**MATERIAL PROVIDED**
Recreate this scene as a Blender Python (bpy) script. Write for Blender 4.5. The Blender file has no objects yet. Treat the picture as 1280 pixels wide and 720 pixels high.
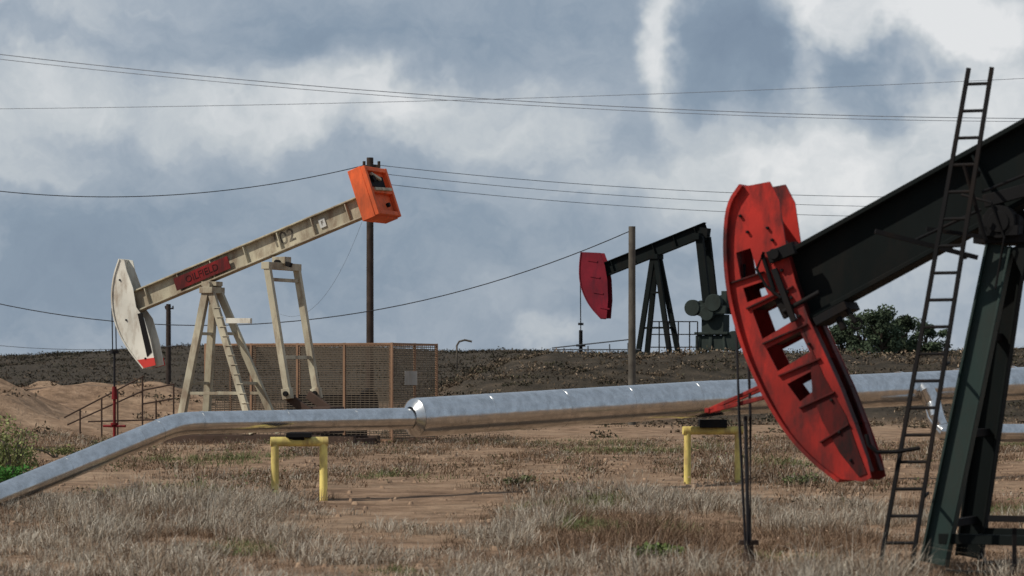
import bpy, math, random
import numpy as np
from mathutils import Vector, Matrix, noise
from mathutils.geometry import tessellate_polygon
random.seed(7); rng=np.random.default_rng(11)
scene=bpy.context.scene
FL=3556.0; CZ=1.6; HY=470.0     # focal length in photo pixels, eye height, horizon row

# ------------------------------------------------------------ helpers
def P(px,py,D):
    return Vector(((px-640)/FL*D, D, CZ+(HY-py)/FL*D))
class Frame:
    """machine frame: t along walking beam, w lateral, z up"""
    def __init__(s,X0,Y0,deg):
        s.X0=X0; s.Y0=Y0; a=math.radians(deg); s.c=math.cos(a); s.s=math.sin(a)
        s.n=Vector((-s.s,-s.c,0)); s.a=Vector((s.c,-s.s,0))
    def pt(s,t,w,z): return Vector((s.X0+t*s.c-w*s.s, s.Y0-t*s.s-w*s.c, z))
    def tz(s,px,py,w=0.):
        u=(px-640)/FL
        t=(u*(s.Y0-w*s.c)-s.X0+w*s.s)/(s.c+u*s.s)
        Y=s.Y0-t*s.s-w*s.c
        return t, CZ+(HY-py)/FL*Y
    def at(s,px,py,w=0.):
        t,z=s.tz(px,py,w); return s.pt(t,w,z)

class MB:
    def __init__(s): s.v=[]; s.f=[]
    def add(s,vs,fs):
        o=len(s.v); s.v+= [tuple(v) for v in vs]; s.f+=[tuple(i+o for i in f) for f in fs]
    def bar(s,p1,p2,wl,hu,lat=None,ol=0.,ou=0.):
        p1=Vector(p1);p2=Vector(p2); d=(p2-p1).normalized()
        if lat is None:
            lat=Vector((0,0,1)).cross(d)
            if lat.length<.05: lat=Vector((1,0,0))
        lat=(lat-d*lat.dot(d)).normalized(); up=lat.cross(d)
        if up.z<0: up=-up
        vs=[]
        for p in (p1,p2):
            for a,b in ((-1,-1),(1,-1),(1,1),(-1,1)):
                vs.append(p+lat*(ol+a*wl/2)+up*(ou+b*hu/2))
        s.add(vs,[(0,1,2,3),(7,6,5,4),(0,4,5,1),(1,5,6,2),(2,6,7,3),(3,7,4,0)])
    def tube(s,p1,p2,r1,r2=None,n=12,caps=True):
        r2=r1 if r2 is None else r2
        p1=Vector(p1);p2=Vector(p2); d=(p2-p1).normalized()
        a=d.cross(Vector((0,0,1)))
        if a.length<.05: a=d.cross(Vector((1,0,0)))
        a.normalize(); b=d.cross(a); vs=[]
        for p,r in((p1,r1),(p2,r2)):
            for i in range(n):
                q=2*math.pi*i/n; vs.append(p+a*math.cos(q)*r+b*math.sin(q)*r)
        fs=[(i,(i+1)%n,n+(i+1)%n,n+i) for i in range(n)]
        if caps: fs+=[tuple(range(n-1,-1,-1)),tuple(range(n,2*n))]
        s.add(vs,fs)
    def path(s,pts,r,n=6):
        pts=[Vector(p) for p in pts]; vs=[]
        for k,p in enumerate(pts):
            d=(pts[min(k+1,len(pts)-1)]-pts[max(k-1,0)]).normalized()
            a=d.cross(Vector((0,0,1)))
            if a.length<.05: a=d.cross(Vector((0,1,0)))
            a.normalize(); b=d.cross(a)
            rr=r[k] if isinstance(r,(list,tuple)) else r
            for i in range(n):
                q=2*math.pi*i/n; vs.append(p+a*math.cos(q)*rr+b*math.sin(q)*rr)
        fs=[]
        for k in range(len(pts)-1):
            for i in range(n):
                fs.append((k*n+i,k*n+(i+1)%n,(k+1)*n+(i+1)%n,(k+1)*n+i))
        fs+=[tuple(range(n-1,-1,-1)),tuple((len(pts)-1)*n+i for i in range(n))]
        s.add(vs,fs)
    def plate(s,fr,poly,w0,w1,holes=()):
        loops=[list(poly)]+[list(h) for h in holes]
        flat=[p for l in loops for p in l]; N=len(flat)
        tris=tessellate_polygon([[Vector((p[0],p[1],0)) for p in l] for l in loops])
        vs=[fr.pt(p[0],w0,p[1]) for p in flat]+[fr.pt(p[0],w1,p[1]) for p in flat]
        fs=[tuple(t) for t in tris]+[tuple(i+N for i in reversed(t)) for t in tris]
        o=0
        for l in loops:
            m=len(l)
            for i in range(m):
                j=(i+1)%m; fs.append((o+i,o+j,N+o+j,N+o+i))
            o+=m
        s.add(vs,fs)
    def strip(s,fr,arc,w0,w1,th):
        pts=[]
        for k,p in enumerate(arc):
            a=arc[max(k-1,0)]; b=arc[min(k+1,len(arc)-1)]
            d=Vector((b[0]-a[0],b[1]-a[1])).normalized()
            nrm=Vector((d.y,-d.x))
            pts.append((p,(p[0]+nrm.x*th,p[1]+nrm.y*th)))
        vs=[];fs=[]
        for (o,i) in pts:
            vs+=[fr.pt(o[0],w0,o[1]),fr.pt(o[0],w1,o[1]),fr.pt(i[0],w1,i[1]),fr.pt(i[0],w0,i[1])]
        for k in range(len(pts)-1):
            for j in range(4):
                fs.append((4*k+j,4*k+(j+1)%4,4*k+4+(j+1)%4,4*k+4+j))
        e=4*(len(pts)-1); fs+=[(3,2,1,0),(e,e+1,e+2,e+3)]
        s.add(vs,fs)
    def obj(s,name,mat,parent=None,bevel=0.,smooth=True):
        me=bpy.data.meshes.new(name); me.from_pydata(s.v,[],s.f); me.update()
        import bmesh
        bm=bmesh.new(); bm.from_mesh(me); bmesh.ops.recalc_face_normals(bm,faces=bm.faces); bm.to_mesh(me); bm.free()
        if smooth:
            me.polygons.foreach_set('use_smooth',[True]*len(me.polygons))
            me.set_sharp_from_angle(angle=math.radians(38))
        me.materials.append(mat)
        ob=bpy.data.objects.new(name,me); scene.collection.objects.link(ob)
        if parent: setp(ob,parent)
        if bevel>0:
            m=ob.modifiers.new('bevel','BEVEL'); m.width=bevel; m.segments=2; m.limit_method='ANGLE'; m.angle_limit=math.radians(50)
        return ob
def setp(ob,parent):
    ob.parent=parent; ob.matrix_parent_inverse=Matrix.Translation(parent.location).inverted()
def empty(name,loc):
    e=bpy.data.objects.new(name,None); e.location=loc; e.empty_display_size=.3
    scene.collection.objects.link(e); return e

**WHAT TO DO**
Output an exact copy of the material, with the pictures removed.

**EXERCISE OUTPUT**
Recreate this scene as a Blender Python (bpy) script. Write for Blender 4.5. The Blender file has no objects yet. Treat the picture as 1280 pixels wide and 720 pixels high.
import bpy, math, random
import numpy as np
from mathutils import Vector, Matrix, noise
from mathutils.geometry import tessellate_polygon
random.seed(7); rng=np.random.default_rng(11)
scene=bpy.context.scene
FL=3556.0; CZ=1.6; HY=470.0     # focal length in photo pixels, eye height, horizon row

# ------------------------------------------------------------ helpers
def P(px,py,D):
    return Vector(((px-640)/FL*D, D, CZ+(HY-py)/FL*D))
class Frame:
    """machine frame: t along walking beam, w lateral, z up"""
    def __init__(s,X0,Y0,deg):
        s.X0=X0; s.Y0=Y0; a=math.radians(deg); s.c=math.cos(a); s.s=math.sin(a)
        s.n=Vector((-s.s,-s.c,0)); s.a=Vector((s.c,-s.s,0))
    def pt(s,t,w,z): return Vector((s.X0+t*s.c-w*s.s, s.Y0-t*s.s-w*s.c, z))
    def tz(s,px,py,w=0.):
        u=(px-640)/FL
        t=(u*(s.Y0-w*s.c)-s.X0+w*s.s)/(s.c+u*s.s)
        Y=s.Y0-t*s.s-w*s.c
        return t, CZ+(HY-py)/FL*Y
    def at(s,px,py,w=0.):
        t,z=s.tz(px,py,w); return s.pt(t,w,z)

class MB:
    def __init__(s): s.v=[]; s.f=[]
    def add(s,vs,fs):
        o=len(s.v); s.v+= [tuple(v) for v in vs]; s.f+=[tuple(i+o for i in f) for f in fs]
    def bar(s,p1,p2,wl,hu,lat=None,ol=0.,ou=0.):
        p1=Vector(p1);p2=Vector(p2); d=(p2-p1).normalized()
        if lat is None:
            lat=Vector((0,0,1)).cross(d)
            if lat.length<.05: lat=Vector((1,0,0))
        lat=(lat-d*lat.dot(d)).normalized(); up=lat.cross(d)
        if up.z<0: up=-up
        vs=[]
        for p in (p1,p2):
            for a,b in ((-1,-1),(1,-1),(1,1),(-1,1)):
                vs.append(p+lat*(ol+a*wl/2)+up*(ou+b*hu/2))
        s.add(vs,[(0,1,2,3),(7,6,5,4),(0,4,5,1),(1,5,6,2),(2,6,7,3),(3,7,4,0)])
    def tube(s,p1,p2,r1,r2=None,n=12,caps=True):
        r2=r1 if r2 is None else r2
        p1=Vector(p1);p2=Vector(p2); d=(p2-p1).normalized()
        a=d.cross(Vector((0,0,1)))
        if a.length<.05: a=d.cross(Vector((1,0,0)))
        a.normalize(); b=d.cross(a); vs=[]
        for p,r in((p1,r1),(p2,r2)):
            for i in range(n):
                q=2*math.pi*i/n; vs.append(p+a*math.cos(q)*r+b*math.sin(q)*r)
        fs=[(i,(i+1)%n,n+(i+1)%n,n+i) for i in range(n)]
        if caps: fs+=[tuple(range(n-1,-1,-1)),tuple(range(n,2*n))]
        s.add(vs,fs)
    def path(s,pts,r,n=6):
        pts=[Vector(p) for p in pts]; vs=[]
        for k,p in enumerate(pts):
            d=(pts[min(k+1,len(pts)-1)]-pts[max(k-1,0)]).normalized()
            a=d.cross(Vector((0,0,1)))
            if a.length<.05: a=d.cross(Vector((0,1,0)))
            a.normalize(); b=d.cross(a)
            rr=r[k] if isinstance(r,(list,tuple)) else r
            for i in range(n):
                q=2*math.pi*i/n; vs.append(p+a*math.cos(q)*rr+b*math.sin(q)*rr)
        fs=[]
        for k in range(len(pts)-1):
            for i in range(n):
                fs.append((k*n+i,k*n+(i+1)%n,(k+1)*n+(i+1)%n,(k+1)*n+i))
        fs+=[tuple(range(n-1,-1,-1)),tuple((len(pts)-1)*n+i for i in range(n))]
        s.add(vs,fs)
    def plate(s,fr,poly,w0,w1,holes=()):
        loops=[list(poly)]+[list(h) for h in holes]
        flat=[p for l in loops for p in l]; N=len(flat)
        tris=tessellate_polygon([[Vector((p[0],p[1],0)) for p in l] for l in loops])
        vs=[fr.pt(p[0],w0,p[1]) for p in flat]+[fr.pt(p[0],w1,p[1]) for p in flat]
        fs=[tuple(t) for t in tris]+[tuple(i+N for i in reversed(t)) for t in tris]
        o=0
        for l in loops:
            m=len(l)
            for i in range(m):
                j=(i+1)%m; fs.append((o+i,o+j,N+o+j,N+o+i))
            o+=m
        s.add(vs,fs)
    def strip(s,fr,arc,w0,w1,th):
        pts=[]
        for k,p in enumerate(arc):
            a=arc[max(k-1,0)]; b=arc[min(k+1,len(arc)-1)]
            d=Vector((b[0]-a[0],b[1]-a[1])).normalized()
            nrm=Vector((d.y,-d.x))
            pts.append((p,(p[0]+nrm.x*th,p[1]+nrm.y*th)))
        vs=[];fs=[]
        for (o,i) in pts:
            vs+=[fr.pt(o[0],w0,o[1]),fr.pt(o[0],w1,o[1]),fr.pt(i[0],w1,i[1]),fr.pt(i[0],w0,i[1])]
        for k in range(len(pts)-1):
            for j in range(4):
                fs.append((4*k+j,4*k+(j+1)%4,4*k+4+(j+1)%4,4*k+4+j))
        e=4*(len(pts)-1); fs+=[(3,2,1,0),(e,e+1,e+2,e+3)]
        s.add(vs,fs)
    def obj(s,name,mat,parent=None,bevel=0.,smooth=True):
        me=bpy.data.meshes.new(name); me.from_pydata(s.v,[],s.f); me.update()
        import bmesh
        bm=bmesh.new(); bm.from_mesh(me); bmesh.ops.recalc_face_normals(bm,faces=bm.faces); bm.to_mesh(me); bm.free()
        if smooth:
            me.polygons.foreach_set('use_smooth',[True]*len(me.polygons))
            me.set_sharp_from_angle(angle=math.radians(38))
        me.materials.append(mat)
        ob=bpy.data.objects.new(name,me); scene.collection.objects.link(ob)
        if parent: setp(ob,parent)
        if bevel>0:
            m=ob.modifiers.new('bevel','BEVEL'); m.width=bevel; m.segments=2; m.limit_method='ANGLE'; m.angle_limit=math.radians(50)
        return ob
def setp(ob,parent):
    ob.parent=parent; ob.matrix_parent_inverse=Matrix.Translation(parent.location).inverted()
def empty(name,loc):
    e=bpy.data.objects.new(name,None); e.location=loc; e.empty_display_size=.3
    scene.collection.objects.link(e); return e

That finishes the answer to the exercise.